**What you should do**
Return, exactly as written, the lines from the one containing "What Blender Python" through the one containing "SUN_EL = 33.0", with both ends included.
┏━━
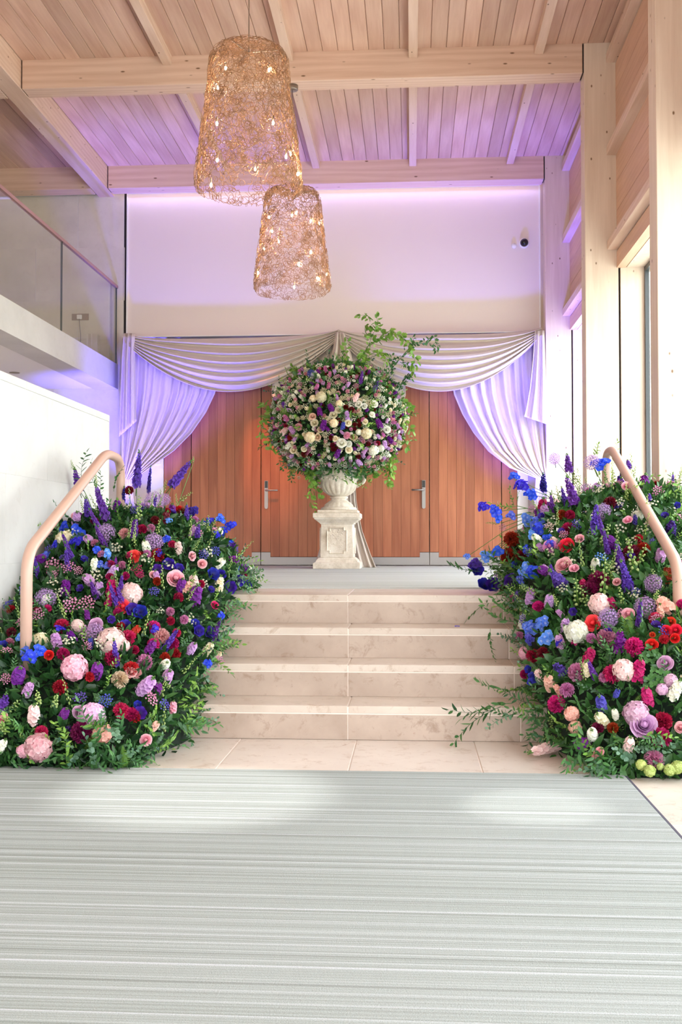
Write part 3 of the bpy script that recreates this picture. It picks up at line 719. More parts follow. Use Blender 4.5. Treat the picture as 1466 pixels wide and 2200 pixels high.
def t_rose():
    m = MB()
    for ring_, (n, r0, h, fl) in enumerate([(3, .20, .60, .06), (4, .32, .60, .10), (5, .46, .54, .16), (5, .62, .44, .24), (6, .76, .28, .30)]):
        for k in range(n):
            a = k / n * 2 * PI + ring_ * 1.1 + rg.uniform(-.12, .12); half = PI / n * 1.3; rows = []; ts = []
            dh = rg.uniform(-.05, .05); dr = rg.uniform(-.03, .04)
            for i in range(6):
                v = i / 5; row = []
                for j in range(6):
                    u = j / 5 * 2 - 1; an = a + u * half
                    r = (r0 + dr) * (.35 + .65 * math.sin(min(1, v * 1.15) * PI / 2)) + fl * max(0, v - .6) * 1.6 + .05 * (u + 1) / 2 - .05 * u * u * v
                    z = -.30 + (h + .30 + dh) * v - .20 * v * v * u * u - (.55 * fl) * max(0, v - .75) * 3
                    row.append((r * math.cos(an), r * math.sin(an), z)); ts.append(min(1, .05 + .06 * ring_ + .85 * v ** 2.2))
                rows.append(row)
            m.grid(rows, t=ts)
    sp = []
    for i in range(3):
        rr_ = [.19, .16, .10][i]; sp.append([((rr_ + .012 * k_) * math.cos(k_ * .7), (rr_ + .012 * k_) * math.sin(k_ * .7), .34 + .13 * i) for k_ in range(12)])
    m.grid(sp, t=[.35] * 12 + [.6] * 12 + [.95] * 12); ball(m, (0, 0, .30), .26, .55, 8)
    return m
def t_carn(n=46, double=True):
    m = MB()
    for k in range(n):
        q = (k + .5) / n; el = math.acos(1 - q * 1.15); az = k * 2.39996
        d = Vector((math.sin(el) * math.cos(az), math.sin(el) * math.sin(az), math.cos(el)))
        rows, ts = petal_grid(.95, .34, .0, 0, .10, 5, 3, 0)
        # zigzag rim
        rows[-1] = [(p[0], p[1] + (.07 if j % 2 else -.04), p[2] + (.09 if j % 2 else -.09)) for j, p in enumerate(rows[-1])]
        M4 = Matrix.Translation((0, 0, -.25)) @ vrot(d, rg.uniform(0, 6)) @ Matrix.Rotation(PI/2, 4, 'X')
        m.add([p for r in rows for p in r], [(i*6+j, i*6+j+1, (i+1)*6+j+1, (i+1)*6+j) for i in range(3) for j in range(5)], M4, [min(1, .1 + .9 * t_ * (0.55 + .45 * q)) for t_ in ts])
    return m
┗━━
┏━━
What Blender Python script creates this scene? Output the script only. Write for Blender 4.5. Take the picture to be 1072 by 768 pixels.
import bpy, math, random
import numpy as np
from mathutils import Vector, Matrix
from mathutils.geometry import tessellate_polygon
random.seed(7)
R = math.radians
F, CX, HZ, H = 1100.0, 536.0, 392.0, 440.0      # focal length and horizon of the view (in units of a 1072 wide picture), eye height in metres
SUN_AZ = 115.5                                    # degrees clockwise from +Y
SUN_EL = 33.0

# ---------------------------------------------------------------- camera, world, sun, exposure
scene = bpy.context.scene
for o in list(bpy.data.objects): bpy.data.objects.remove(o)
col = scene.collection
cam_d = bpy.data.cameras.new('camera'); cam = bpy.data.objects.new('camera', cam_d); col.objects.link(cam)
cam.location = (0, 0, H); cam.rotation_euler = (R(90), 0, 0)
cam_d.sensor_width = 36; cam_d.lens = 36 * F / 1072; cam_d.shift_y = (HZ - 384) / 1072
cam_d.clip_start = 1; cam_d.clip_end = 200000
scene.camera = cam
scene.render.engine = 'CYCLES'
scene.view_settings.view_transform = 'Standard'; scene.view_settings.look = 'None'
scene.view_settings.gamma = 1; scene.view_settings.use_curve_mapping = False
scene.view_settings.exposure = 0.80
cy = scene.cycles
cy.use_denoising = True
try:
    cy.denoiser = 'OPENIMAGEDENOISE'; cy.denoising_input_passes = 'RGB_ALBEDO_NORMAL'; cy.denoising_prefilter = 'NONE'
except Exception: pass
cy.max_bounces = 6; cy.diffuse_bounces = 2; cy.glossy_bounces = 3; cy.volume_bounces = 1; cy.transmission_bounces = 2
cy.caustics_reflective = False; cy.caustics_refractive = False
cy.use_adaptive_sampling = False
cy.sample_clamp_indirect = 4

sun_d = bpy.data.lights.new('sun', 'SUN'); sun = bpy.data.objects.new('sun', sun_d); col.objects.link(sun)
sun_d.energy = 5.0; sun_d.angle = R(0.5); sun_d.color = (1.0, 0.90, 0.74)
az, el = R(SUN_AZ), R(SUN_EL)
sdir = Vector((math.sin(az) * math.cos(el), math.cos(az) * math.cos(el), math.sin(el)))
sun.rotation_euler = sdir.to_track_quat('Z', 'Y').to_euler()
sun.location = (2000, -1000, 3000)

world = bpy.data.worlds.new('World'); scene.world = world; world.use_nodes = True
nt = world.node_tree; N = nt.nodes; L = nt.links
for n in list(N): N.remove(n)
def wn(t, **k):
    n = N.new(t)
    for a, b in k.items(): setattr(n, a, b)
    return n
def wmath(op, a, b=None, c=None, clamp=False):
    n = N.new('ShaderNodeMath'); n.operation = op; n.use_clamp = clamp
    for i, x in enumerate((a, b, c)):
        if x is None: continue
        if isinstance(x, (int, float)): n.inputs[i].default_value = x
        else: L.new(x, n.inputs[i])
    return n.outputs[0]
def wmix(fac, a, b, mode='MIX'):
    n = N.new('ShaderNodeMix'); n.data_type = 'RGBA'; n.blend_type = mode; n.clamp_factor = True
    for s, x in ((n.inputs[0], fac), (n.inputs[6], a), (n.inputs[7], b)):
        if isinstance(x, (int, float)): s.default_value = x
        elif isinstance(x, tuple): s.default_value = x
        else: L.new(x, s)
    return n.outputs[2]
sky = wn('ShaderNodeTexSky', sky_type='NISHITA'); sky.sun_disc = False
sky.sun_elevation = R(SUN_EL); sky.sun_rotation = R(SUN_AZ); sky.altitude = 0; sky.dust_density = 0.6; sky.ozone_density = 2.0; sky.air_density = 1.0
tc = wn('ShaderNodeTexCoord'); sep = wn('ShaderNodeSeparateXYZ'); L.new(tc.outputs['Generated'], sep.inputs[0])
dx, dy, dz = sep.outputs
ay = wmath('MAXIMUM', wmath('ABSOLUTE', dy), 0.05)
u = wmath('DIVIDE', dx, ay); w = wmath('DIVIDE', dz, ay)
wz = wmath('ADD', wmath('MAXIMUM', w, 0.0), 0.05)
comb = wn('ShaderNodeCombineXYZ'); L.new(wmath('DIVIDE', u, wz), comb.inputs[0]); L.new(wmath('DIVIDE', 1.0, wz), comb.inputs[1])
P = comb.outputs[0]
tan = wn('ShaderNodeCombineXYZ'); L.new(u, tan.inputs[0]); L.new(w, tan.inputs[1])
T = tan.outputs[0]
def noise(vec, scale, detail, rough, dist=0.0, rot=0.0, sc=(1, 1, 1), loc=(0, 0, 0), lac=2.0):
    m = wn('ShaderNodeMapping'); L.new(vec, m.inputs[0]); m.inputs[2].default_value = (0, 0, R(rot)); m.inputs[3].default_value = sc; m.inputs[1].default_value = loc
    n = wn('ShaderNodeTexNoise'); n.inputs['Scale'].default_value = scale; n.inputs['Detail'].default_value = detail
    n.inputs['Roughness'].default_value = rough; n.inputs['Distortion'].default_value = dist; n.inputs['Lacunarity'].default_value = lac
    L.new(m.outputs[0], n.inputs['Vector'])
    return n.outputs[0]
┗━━
**Result of the exercise**
What Blender Python script creates this scene? Output the script only. Write for Blender 4.5. Take the picture to be 1072 by 768 pixels.
import bpy, math, random
import numpy as np
from mathutils import Vector, Matrix
from mathutils.geometry import tessellate_polygon
random.seed(7)
R = math.radians
F, CX, HZ, H = 1100.0, 536.0, 392.0, 440.0      # focal length and horizon of the view (in units of a 1072 wide picture), eye height in metres
SUN_AZ = 115.5                                    # degrees clockwise from +Y
SUN_EL = 33.0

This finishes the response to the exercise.